4. Trends in WebAssembly Dynamic Linking

Dynamic linking reduces binary size and memory usage, but current JavaScript‑centric APIs lack cross‑language portability; proposals such as ES Module Integration, Module Linking, and Component Model aim to standardize declarative loading, module‑level dependencies, and language‑agnostic component composition.

4.1 WebAssembly/ES Module Integration

let req = fetch("./shared-module.wasm");
let imports = {env:{print}};
WebAssembly.instantiateStreaming(req, imports).then(obj => obj.instance.exports.fib());

Future syntax may allow direct import of WebAssembly symbols as ES module exports.

4.2 Module Linking Proposal

Introduces Module, Instance, and Alias sections to embed nested modules, declare local instances, and create import/export aliases, enabling host‑independent linking.
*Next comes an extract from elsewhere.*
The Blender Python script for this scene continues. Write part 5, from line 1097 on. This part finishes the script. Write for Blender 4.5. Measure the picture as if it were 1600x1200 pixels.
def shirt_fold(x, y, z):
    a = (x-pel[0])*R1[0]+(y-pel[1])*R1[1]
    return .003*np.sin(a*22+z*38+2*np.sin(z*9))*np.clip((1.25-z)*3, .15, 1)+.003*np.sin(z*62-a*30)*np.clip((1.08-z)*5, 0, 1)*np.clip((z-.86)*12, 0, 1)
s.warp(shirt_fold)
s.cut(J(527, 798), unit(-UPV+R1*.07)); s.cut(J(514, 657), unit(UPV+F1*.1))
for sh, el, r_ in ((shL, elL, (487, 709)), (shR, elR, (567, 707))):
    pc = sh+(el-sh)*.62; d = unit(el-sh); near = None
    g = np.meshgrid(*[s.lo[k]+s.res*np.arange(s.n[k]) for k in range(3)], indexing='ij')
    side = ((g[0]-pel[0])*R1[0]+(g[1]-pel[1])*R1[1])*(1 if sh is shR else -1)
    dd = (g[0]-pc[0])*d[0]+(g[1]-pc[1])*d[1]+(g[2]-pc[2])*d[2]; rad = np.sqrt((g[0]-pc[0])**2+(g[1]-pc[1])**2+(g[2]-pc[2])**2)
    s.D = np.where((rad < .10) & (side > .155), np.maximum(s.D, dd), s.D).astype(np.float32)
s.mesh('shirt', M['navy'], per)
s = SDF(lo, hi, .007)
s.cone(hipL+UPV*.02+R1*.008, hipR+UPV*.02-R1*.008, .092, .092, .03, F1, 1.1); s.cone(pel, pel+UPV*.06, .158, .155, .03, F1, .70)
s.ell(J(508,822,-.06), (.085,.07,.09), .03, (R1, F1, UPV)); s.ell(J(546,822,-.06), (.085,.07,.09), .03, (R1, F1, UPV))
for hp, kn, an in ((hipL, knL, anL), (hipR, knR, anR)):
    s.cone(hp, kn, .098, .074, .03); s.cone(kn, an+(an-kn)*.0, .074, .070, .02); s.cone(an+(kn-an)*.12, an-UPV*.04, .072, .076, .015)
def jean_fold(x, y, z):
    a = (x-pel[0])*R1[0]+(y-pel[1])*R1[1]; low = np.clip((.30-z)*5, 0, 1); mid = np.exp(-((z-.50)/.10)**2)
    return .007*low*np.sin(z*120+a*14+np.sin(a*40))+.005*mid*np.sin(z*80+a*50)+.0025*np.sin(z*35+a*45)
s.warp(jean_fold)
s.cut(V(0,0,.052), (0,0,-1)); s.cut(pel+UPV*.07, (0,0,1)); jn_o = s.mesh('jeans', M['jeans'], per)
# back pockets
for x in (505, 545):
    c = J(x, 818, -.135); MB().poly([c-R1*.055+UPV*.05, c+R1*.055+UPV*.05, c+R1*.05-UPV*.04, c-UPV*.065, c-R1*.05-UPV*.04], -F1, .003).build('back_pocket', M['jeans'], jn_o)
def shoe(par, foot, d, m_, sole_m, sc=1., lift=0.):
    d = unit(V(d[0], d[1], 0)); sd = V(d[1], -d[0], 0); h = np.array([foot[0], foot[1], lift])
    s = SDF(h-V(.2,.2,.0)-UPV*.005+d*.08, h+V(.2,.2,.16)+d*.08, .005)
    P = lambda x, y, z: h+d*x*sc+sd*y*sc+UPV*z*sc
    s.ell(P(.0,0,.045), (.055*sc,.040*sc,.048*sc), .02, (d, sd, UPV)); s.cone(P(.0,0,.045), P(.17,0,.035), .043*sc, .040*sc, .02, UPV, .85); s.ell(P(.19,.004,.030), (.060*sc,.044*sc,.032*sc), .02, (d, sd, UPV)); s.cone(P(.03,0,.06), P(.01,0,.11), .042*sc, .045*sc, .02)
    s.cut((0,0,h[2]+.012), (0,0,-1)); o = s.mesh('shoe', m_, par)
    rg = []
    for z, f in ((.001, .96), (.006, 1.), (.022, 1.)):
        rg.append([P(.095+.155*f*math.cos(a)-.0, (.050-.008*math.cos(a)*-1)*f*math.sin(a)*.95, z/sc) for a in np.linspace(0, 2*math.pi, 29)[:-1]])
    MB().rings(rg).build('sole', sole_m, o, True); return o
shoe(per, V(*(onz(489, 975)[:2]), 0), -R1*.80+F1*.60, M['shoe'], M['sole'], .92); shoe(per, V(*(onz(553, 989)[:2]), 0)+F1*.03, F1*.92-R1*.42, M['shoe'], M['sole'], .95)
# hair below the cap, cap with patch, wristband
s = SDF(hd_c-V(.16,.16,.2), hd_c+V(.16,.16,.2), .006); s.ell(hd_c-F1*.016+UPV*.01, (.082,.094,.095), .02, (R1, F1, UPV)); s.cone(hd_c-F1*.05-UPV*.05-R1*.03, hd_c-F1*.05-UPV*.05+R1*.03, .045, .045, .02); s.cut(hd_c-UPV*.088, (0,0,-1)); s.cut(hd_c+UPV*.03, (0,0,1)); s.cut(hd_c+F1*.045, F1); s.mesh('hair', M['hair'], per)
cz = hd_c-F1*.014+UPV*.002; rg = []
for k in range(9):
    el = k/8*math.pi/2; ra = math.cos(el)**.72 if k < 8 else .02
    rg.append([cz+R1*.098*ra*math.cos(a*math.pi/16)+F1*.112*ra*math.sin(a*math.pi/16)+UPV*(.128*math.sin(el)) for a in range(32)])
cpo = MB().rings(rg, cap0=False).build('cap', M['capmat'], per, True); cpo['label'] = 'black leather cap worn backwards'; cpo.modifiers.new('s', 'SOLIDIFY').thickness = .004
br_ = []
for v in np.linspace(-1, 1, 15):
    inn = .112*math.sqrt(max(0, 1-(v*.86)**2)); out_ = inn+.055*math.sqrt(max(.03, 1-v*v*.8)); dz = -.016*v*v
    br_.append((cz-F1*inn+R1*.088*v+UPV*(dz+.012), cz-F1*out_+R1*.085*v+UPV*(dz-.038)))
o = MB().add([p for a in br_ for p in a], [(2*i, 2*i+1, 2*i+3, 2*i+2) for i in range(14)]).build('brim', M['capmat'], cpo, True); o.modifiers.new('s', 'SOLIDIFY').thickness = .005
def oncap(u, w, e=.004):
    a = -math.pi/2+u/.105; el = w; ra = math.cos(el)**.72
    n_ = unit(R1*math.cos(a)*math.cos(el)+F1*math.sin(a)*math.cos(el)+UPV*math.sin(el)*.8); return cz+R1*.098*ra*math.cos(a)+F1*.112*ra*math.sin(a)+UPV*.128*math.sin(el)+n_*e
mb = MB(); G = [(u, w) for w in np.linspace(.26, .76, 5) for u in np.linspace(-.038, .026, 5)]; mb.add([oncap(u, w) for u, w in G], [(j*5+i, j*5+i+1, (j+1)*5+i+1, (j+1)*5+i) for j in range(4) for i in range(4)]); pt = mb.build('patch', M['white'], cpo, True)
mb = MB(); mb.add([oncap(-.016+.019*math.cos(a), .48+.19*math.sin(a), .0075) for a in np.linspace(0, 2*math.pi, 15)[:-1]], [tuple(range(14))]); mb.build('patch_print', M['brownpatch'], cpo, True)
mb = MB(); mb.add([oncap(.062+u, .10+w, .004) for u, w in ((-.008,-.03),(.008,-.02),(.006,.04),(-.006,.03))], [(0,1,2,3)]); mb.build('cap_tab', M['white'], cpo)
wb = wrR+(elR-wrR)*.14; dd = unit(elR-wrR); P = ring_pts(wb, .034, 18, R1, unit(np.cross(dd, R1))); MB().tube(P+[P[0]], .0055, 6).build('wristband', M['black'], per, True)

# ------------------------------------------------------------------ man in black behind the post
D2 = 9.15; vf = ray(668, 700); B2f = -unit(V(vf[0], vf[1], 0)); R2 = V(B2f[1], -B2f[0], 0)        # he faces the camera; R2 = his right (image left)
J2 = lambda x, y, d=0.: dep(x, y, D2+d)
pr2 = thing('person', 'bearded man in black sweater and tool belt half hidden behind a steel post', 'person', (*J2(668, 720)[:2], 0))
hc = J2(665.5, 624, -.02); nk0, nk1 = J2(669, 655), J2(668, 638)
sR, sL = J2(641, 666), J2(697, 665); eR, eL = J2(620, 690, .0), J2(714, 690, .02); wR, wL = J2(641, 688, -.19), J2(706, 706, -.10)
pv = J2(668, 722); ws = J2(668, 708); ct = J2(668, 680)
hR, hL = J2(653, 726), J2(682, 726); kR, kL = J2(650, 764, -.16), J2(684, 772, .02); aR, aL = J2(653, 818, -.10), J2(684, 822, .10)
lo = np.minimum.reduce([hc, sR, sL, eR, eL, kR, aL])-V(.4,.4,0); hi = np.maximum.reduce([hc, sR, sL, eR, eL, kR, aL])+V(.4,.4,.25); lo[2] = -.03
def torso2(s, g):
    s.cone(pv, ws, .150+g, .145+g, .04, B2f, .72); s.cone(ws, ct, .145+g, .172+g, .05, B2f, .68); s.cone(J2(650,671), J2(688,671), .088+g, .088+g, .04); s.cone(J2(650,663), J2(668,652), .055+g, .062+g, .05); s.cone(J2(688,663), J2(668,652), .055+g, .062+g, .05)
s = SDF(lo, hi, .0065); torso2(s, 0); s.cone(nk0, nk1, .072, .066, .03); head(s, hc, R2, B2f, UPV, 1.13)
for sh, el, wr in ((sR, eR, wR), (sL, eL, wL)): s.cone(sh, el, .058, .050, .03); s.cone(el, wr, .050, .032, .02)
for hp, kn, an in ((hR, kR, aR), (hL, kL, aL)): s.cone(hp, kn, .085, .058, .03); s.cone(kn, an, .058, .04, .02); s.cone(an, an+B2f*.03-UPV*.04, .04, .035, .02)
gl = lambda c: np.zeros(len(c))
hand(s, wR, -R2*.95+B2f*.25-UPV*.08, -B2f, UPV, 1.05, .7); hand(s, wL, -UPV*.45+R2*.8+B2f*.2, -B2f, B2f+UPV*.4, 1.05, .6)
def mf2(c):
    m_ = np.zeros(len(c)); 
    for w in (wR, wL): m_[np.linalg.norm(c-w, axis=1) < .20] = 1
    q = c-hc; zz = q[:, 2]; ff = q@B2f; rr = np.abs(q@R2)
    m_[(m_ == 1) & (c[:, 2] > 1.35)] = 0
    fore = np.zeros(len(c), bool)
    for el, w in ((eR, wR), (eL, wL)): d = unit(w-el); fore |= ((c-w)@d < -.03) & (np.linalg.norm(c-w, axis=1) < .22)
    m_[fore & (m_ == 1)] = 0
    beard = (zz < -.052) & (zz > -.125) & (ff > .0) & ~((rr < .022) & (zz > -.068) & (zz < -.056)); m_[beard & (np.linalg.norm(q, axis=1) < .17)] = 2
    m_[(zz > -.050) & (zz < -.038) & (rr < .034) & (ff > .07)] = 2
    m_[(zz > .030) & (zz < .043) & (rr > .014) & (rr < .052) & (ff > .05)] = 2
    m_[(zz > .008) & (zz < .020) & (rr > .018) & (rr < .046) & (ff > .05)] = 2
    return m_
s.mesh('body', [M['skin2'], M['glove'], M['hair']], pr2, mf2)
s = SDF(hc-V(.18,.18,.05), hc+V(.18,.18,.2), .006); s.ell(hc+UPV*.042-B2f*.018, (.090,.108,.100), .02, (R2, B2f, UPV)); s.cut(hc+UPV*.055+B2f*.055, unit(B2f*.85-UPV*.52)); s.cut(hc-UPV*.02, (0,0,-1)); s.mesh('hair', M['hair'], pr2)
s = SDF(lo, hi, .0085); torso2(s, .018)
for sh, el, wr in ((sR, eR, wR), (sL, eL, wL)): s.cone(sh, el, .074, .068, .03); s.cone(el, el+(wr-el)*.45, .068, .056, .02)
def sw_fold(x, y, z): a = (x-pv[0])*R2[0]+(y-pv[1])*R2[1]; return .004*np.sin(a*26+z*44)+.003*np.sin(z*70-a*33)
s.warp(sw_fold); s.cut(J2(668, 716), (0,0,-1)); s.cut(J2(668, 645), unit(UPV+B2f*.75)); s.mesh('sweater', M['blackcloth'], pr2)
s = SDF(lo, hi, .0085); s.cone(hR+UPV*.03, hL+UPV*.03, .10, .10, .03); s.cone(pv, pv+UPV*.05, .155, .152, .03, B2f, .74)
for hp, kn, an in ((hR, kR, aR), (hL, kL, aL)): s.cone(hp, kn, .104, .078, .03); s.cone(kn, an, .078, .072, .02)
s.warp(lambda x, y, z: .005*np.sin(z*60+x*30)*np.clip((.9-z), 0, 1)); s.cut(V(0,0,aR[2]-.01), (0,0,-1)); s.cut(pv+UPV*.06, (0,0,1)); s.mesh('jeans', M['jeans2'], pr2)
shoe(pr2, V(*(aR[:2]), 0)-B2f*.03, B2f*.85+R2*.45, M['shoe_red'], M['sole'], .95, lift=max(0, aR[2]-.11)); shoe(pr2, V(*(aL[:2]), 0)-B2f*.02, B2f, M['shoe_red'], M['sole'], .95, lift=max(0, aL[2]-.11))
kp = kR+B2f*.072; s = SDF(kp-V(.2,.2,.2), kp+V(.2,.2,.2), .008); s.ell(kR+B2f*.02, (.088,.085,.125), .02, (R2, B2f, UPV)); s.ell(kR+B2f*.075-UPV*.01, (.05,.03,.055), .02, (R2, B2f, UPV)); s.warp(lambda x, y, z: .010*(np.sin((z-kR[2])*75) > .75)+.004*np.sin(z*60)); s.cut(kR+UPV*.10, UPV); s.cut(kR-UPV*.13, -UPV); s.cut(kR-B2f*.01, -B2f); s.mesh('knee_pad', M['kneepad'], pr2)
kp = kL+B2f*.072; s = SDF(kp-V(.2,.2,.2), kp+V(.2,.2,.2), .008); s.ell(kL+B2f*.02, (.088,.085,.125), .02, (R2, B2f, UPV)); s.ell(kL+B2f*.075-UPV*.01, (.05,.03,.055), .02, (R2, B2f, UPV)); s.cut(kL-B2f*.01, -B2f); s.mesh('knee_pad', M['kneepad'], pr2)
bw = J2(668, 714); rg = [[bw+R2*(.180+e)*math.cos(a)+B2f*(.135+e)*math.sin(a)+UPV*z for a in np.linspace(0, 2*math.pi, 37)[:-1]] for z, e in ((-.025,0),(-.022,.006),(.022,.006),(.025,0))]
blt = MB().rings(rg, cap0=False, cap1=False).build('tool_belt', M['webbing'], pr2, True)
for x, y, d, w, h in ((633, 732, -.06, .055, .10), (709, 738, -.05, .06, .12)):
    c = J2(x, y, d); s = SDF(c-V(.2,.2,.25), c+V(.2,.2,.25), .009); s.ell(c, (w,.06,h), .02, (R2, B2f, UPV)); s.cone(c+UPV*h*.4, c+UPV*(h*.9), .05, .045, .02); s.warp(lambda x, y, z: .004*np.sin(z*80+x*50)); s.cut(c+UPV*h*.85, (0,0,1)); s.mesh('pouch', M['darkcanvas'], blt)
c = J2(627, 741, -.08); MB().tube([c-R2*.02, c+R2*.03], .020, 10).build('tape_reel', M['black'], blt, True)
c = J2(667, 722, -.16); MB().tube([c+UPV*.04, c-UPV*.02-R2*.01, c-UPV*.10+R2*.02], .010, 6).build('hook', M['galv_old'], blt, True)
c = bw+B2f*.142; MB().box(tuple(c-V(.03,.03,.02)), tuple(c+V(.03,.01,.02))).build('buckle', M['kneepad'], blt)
4.3 Component Model Proposal

Builds on Module Linking to define portable, language‑neutral binary components with static analysis, virtualization, and seamless Web integration.

5. Conclusion

The article surveys JavaScript‑based module systems, demonstrates how WebAssembly leverages import/export for dynamic linking, discusses current limitations, and outlines emerging standards that will shape the future of modular, reusable WebAssembly code.